Teaching

I was a Teaching Assistant of:

CSC2547H1S: Seminar in Machine Learning for Machine Vision as Inverse Graphics

This is an advanced graduate course in machine learning. It is primarily a seminar course in which students will read and present papers from the literature. The goal is to bring students to the state of the art in this exciting field. Tentative topics include generative and discriminative models for vision, convolutional and deconvolutional neural nets, variational inference and autoencoders, capsule networks, group symmetries and equivariance, visual attention mechanisms, differentiable renderers, and applications.

CSC321H5S: Intro to Neural Networks and Machine Learning

This course gives an overview of both the foundational ideas and the recent advances in neural net algorithms. Roughly the first 2/3 of the course focuses on supervised learning – training the network to produce a specified behaviour when one has lots of labelled examples of that behaviour. The last 1/3 focuses on unsupervised learning.

CSC411H5F: Machine Learning and Data Mining

This course is a broad introduction to machine learning. It will start with basic methods of regression and classification and problems of over fitting and the evaluation of learning algorithms, and then move on to more sophisticated methods such as neural networks.
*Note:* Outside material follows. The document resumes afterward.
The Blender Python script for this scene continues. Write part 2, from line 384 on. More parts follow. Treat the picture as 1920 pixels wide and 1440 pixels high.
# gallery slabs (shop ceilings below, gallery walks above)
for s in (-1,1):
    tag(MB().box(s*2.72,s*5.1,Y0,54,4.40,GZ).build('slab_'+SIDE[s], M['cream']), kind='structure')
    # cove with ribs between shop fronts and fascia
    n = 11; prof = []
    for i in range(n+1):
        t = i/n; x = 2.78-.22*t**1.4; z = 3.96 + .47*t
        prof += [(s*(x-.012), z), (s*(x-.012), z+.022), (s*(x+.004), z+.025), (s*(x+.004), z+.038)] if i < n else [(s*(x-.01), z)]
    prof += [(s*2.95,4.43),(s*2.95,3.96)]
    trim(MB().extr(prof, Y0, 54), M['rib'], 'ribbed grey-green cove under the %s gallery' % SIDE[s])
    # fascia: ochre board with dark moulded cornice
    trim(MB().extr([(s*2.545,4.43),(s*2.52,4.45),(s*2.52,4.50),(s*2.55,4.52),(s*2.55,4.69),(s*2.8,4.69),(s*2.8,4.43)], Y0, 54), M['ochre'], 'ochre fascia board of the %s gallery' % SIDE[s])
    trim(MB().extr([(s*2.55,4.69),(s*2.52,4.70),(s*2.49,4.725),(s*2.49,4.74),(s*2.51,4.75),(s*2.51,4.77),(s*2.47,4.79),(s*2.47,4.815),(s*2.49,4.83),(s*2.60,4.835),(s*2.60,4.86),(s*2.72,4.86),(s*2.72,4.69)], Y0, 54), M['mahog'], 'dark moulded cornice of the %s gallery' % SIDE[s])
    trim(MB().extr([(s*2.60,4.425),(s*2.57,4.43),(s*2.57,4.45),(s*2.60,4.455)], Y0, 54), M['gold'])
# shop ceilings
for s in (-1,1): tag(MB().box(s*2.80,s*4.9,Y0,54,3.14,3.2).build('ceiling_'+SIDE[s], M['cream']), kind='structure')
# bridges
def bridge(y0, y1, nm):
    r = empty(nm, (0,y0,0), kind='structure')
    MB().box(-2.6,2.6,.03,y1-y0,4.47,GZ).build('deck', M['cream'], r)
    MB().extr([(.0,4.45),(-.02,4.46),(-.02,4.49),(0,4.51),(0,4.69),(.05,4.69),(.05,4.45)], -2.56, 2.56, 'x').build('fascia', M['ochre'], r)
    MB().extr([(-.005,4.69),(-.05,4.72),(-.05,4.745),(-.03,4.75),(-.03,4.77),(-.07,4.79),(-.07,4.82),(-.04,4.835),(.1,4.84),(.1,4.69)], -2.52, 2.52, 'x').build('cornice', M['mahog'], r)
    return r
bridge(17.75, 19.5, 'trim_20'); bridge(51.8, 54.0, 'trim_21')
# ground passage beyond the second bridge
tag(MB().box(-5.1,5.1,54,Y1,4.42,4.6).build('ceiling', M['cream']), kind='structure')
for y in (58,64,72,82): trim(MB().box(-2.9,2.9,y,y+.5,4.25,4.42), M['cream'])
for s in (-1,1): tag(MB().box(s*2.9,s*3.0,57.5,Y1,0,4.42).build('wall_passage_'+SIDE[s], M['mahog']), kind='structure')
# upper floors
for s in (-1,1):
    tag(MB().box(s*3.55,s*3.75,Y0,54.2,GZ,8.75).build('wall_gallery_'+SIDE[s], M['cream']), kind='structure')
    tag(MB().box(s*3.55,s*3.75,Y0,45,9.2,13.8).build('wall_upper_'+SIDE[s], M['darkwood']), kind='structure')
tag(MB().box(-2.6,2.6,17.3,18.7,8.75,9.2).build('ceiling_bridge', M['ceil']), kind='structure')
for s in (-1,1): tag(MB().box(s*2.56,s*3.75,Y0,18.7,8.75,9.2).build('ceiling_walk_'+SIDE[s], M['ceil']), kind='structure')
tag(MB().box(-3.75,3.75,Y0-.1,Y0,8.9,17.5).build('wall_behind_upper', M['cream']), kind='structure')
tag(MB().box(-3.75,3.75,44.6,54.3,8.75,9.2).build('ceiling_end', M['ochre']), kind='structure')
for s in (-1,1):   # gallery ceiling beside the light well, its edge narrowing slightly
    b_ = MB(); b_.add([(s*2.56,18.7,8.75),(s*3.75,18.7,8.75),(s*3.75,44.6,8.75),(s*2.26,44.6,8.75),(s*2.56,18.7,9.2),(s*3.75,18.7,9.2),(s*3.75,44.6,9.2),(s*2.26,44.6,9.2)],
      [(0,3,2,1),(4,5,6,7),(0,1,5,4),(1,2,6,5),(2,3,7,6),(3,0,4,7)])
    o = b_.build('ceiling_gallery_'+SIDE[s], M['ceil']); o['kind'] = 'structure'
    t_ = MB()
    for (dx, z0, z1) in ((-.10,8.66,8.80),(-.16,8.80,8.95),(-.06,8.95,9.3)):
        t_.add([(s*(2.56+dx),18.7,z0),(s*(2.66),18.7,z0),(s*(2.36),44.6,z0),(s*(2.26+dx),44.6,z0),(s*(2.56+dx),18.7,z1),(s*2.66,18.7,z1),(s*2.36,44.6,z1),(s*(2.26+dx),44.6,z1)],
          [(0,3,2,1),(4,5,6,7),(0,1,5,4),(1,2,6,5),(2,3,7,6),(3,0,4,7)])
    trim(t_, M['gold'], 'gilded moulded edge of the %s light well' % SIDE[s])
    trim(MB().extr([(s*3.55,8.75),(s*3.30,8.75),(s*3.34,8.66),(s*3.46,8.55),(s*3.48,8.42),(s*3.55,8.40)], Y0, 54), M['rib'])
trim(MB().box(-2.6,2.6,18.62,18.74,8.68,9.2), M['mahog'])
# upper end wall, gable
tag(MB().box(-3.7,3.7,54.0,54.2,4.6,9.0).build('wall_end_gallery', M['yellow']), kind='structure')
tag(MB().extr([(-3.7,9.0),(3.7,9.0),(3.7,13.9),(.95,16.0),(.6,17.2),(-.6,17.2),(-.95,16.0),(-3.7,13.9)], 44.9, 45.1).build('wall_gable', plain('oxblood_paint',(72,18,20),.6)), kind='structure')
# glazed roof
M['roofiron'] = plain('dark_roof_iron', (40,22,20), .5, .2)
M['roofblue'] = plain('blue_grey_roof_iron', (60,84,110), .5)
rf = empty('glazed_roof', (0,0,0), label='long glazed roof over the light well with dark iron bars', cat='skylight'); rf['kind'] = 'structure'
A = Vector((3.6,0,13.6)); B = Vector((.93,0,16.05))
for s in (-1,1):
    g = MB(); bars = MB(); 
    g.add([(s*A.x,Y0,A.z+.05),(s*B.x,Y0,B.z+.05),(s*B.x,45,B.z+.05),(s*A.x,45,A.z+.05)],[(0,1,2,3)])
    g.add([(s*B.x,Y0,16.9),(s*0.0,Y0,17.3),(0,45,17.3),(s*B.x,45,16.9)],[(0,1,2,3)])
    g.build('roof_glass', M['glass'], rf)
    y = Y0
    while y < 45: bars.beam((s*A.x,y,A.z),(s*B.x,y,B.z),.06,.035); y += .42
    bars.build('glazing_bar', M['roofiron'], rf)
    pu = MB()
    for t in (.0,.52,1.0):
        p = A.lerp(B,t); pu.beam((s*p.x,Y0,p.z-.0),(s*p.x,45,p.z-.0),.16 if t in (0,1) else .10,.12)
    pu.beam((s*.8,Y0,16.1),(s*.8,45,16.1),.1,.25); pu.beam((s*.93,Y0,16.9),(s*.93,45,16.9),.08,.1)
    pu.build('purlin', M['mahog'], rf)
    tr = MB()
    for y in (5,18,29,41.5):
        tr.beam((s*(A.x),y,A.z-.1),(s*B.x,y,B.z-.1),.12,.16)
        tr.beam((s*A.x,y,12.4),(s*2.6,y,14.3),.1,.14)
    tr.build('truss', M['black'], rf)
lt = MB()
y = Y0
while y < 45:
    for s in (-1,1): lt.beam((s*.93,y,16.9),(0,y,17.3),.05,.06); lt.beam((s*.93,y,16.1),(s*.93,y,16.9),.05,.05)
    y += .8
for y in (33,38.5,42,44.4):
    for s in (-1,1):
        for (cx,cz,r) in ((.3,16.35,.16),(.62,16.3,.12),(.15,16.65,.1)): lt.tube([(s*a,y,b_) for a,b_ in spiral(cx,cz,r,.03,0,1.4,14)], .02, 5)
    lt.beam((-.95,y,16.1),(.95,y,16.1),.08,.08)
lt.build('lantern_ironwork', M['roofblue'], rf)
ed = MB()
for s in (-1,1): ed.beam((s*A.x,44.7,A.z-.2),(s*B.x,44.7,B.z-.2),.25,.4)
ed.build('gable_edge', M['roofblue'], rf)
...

As part of the course, you will expand your Python skills to include numerical and scientific programming. As a fringe benefit, the students will also find out what all that math they learned is actually used for.

CSC108H1F: Introduction to Computer Programming

Introduction to Computer Programming. By the end of this course, the students should be comfortable with procedural programming in Python and will have been exposed to software development topics like testing, design, and documentation. The students will also be exposed to some core computer science ideas, such as complexity, abstraction, and the use of algorithms.